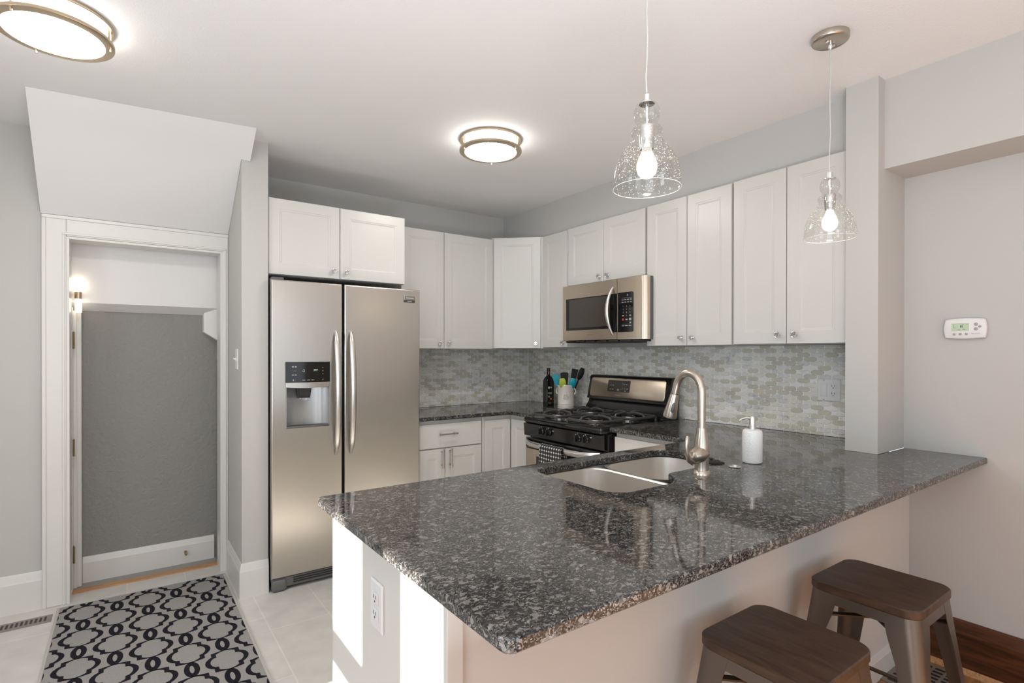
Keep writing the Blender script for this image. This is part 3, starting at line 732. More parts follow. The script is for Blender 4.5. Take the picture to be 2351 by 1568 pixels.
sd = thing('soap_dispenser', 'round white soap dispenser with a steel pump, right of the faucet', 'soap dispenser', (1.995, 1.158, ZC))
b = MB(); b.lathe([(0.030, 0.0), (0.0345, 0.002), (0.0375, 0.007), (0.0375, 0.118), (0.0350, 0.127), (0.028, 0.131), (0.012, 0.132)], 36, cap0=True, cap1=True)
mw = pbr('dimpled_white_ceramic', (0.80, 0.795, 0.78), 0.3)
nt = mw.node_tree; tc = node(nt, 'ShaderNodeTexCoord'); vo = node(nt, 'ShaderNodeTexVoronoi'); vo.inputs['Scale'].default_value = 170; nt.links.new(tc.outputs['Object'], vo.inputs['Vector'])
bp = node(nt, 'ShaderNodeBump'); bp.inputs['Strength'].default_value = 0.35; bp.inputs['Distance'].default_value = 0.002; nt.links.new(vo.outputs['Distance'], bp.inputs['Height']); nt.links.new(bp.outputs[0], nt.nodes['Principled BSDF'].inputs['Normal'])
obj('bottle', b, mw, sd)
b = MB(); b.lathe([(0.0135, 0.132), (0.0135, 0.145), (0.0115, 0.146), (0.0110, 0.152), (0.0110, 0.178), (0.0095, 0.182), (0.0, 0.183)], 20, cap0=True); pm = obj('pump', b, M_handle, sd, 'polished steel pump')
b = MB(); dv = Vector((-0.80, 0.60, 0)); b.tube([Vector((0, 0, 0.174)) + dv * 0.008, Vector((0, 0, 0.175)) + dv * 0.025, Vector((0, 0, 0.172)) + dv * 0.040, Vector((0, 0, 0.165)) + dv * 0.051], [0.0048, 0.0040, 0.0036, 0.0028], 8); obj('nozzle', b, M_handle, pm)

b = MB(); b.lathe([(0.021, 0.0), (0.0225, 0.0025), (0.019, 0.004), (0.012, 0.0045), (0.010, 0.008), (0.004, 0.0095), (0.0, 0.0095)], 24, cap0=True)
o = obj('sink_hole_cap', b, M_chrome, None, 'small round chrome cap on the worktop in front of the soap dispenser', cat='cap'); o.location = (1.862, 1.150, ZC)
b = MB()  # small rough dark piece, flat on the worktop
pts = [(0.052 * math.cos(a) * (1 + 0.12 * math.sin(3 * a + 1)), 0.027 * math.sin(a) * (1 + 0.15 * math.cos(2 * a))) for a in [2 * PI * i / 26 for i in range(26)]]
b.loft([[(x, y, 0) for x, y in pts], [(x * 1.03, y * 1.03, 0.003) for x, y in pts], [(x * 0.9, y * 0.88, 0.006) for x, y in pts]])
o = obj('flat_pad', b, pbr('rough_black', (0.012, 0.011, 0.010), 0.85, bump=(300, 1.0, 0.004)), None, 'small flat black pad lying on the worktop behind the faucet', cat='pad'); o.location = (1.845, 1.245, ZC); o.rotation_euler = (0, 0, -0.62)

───

WORK TO COMPLETE >> Without the pictures, print the whole listing exactly as given.

SOLUTION TO THE EXERCISE >>
Keep writing the Blender script for this image. This is part 3, starting at line 732. More parts follow. The script is for Blender 4.5. Take the picture to be 2351 by 1568 pixels.
sd = thing('soap_dispenser', 'round white soap dispenser with a steel pump, right of the faucet', 'soap dispenser', (1.995, 1.158, ZC))
b = MB(); b.lathe([(0.030, 0.0), (0.0345, 0.002), (0.0375, 0.007), (0.0375, 0.118), (0.0350, 0.127), (0.028, 0.131), (0.012, 0.132)], 36, cap0=True, cap1=True)
mw = pbr('dimpled_white_ceramic', (0.80, 0.795, 0.78), 0.3)
nt = mw.node_tree; tc = node(nt, 'ShaderNodeTexCoord'); vo = node(nt, 'ShaderNodeTexVoronoi'); vo.inputs['Scale'].default_value = 170; nt.links.new(tc.outputs['Object'], vo.inputs['Vector'])
bp = node(nt, 'ShaderNodeBump'); bp.inputs['Strength'].default_value = 0.35; bp.inputs['Distance'].default_value = 0.002; nt.links.new(vo.outputs['Distance'], bp.inputs['Height']); nt.links.new(bp.outputs[0], nt.nodes['Principled BSDF'].inputs['Normal'])
obj('bottle', b, mw, sd)
b = MB(); b.lathe([(0.0135, 0.132), (0.0135, 0.145), (0.0115, 0.146), (0.0110, 0.152), (0.0110, 0.178), (0.0095, 0.182), (0.0, 0.183)], 20, cap0=True); pm = obj('pump', b, M_handle, sd, 'polished steel pump')
b = MB(); dv = Vector((-0.80, 0.60, 0)); b.tube([Vector((0, 0, 0.174)) + dv * 0.008, Vector((0, 0, 0.175)) + dv * 0.025, Vector((0, 0, 0.172)) + dv * 0.040, Vector((0, 0, 0.165)) + dv * 0.051], [0.0048, 0.0040, 0.0036, 0.0028], 8); obj('nozzle', b, M_handle, pm)

b = MB(); b.lathe([(0.021, 0.0), (0.0225, 0.0025), (0.019, 0.004), (0.012, 0.0045), (0.010, 0.008), (0.004, 0.0095), (0.0, 0.0095)], 24, cap0=True)
o = obj('sink_hole_cap', b, M_chrome, None, 'small round chrome cap on the worktop in front of the soap dispenser', cat='cap'); o.location = (1.862, 1.150, ZC)
b = MB()  # small rough dark piece, flat on the worktop
pts = [(0.052 * math.cos(a) * (1 + 0.12 * math.sin(3 * a + 1)), 0.027 * math.sin(a) * (1 + 0.15 * math.cos(2 * a))) for a in [2 * PI * i / 26 for i in range(26)]]
b.loft([[(x, y, 0) for x, y in pts], [(x * 1.03, y * 1.03, 0.003) for x, y in pts], [(x * 0.9, y * 0.88, 0.006) for x, y in pts]])
o = obj('flat_pad', b, pbr('rough_black', (0.012, 0.011, 0.010), 0.85, bump=(300, 1.0, 0.004)), None, 'small flat black pad lying on the worktop behind the faucet', cat='pad'); o.location = (1.845, 1.245, ZC); o.rotation_euler = (0, 0, -0.62)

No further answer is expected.